[04/09/2009] News

L'estate sta finendo, no tengo dinero, no tengo lavoro, ma il settore finanziario vola...

LIVORNO. C'è qualcosa che non torna. Se è vero, come è vero, che - citiamo il Sole24Ore di oggi - «Il 2009 verrà ricordato come un anno orribile per le economie, ma fino a oggi è stato sorprendentemente positivo per gli investimenti finanziari. Fra le principali classi di attivo, non ce n'è una che sia in territorio negativo da fine 2008» i numeri dimostrato che quell'auspicato ritorno al "mettere il settore finanziario al servizio dell'economi reale» al momento è solo poco più di una speranza per alcuni, qualcosa da evitare per altri (forse i più?).

«Si va - spiega sempre il Sole - dal 3,7% dei titoli di Stato nominali al 40% delle Borse emergenti, passando per il 7% dei bond governativi inflation-linked, l'8% dei fondi immobiliari quotati, il 10% di Wall Street, l'11% dell'oro, il 12% di Piazza Affari. Con l'inflazione che nel frattempo è stata vicina allo zero, si tratta di ritorni praticamente reali. Gli investitori sono diventati più ricchi, almeno per quanto riguarda le loro attività finanziarie. Più incerto, probabilmente in declino, è invece l'andamento del prezzo delle case, che per le famiglie italiane rappresentano più del 60% della ricchezza totale».

Si capisce forse anche da qui, ci domandiamo, come mai Sarkozy, Merkel e Brown sono stati costretti a mandare una lettera ad G20 per chiedere ai colleghi di ricordare - scrive sempre il Sole - «che l'obiettivo chiave della riscrittura delle regole del settore finanziario è quello di ‘metterlo al servizio dell'economia". Mentre adesso, il calare delle tensioni sta portando alcune società a ‘pensare di poter tornare alle modalità pre-crisi'?

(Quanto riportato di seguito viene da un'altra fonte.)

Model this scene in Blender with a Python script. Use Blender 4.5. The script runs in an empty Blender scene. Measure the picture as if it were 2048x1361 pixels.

«I mercati azionari - si legge sempre in prima pagina sul quotidiano di Confindustria - hanno cercato di anticipare a partire dal 9 marzo un'uscita dalla recessione che a oggi non è affatto confermata. Da quel giorno le Borse mondiali hanno messo a segno un +44%».

Tirando le somme di quanto accaduto a quasi un anno dalla crisi vien da dire che è cambiato tutto per non cambiare nulla. Per di più la crisi è ancora in atto, al di là dei germogli che qua e là si individuano, e con questo atteggiamento da restaurazione il pericolo vero è che non si sia colta per niente la famosa ‘opportunità' e che anzi siamo più vulnerabili di prima, perché si è dimostrato che non c'è alcuna volontà di cambiare neppure di fronte al fallimento chiaro di un modello. Declinando la cosa sulla contemporanea crisi ecologica si può capire come questo ne pregiudichi ogni possibilità di essere affrontata con determinazioni e con strumenti adatti.

Come si può avere solo cognizione dei reali flussi di materie e di energia quando l'economia finanziaria dilata o riduce a piacimento i volumi in modo colossale delle materie prime, pensiamo solo ai barili di petrolio? Gli speculatori hanno ancora vita facile e il G20, se i tre leader europei hanno dovuto fare una lettera/monito ai colleghi, sembra già guardare altrove. Un altrove passato e insostenibile.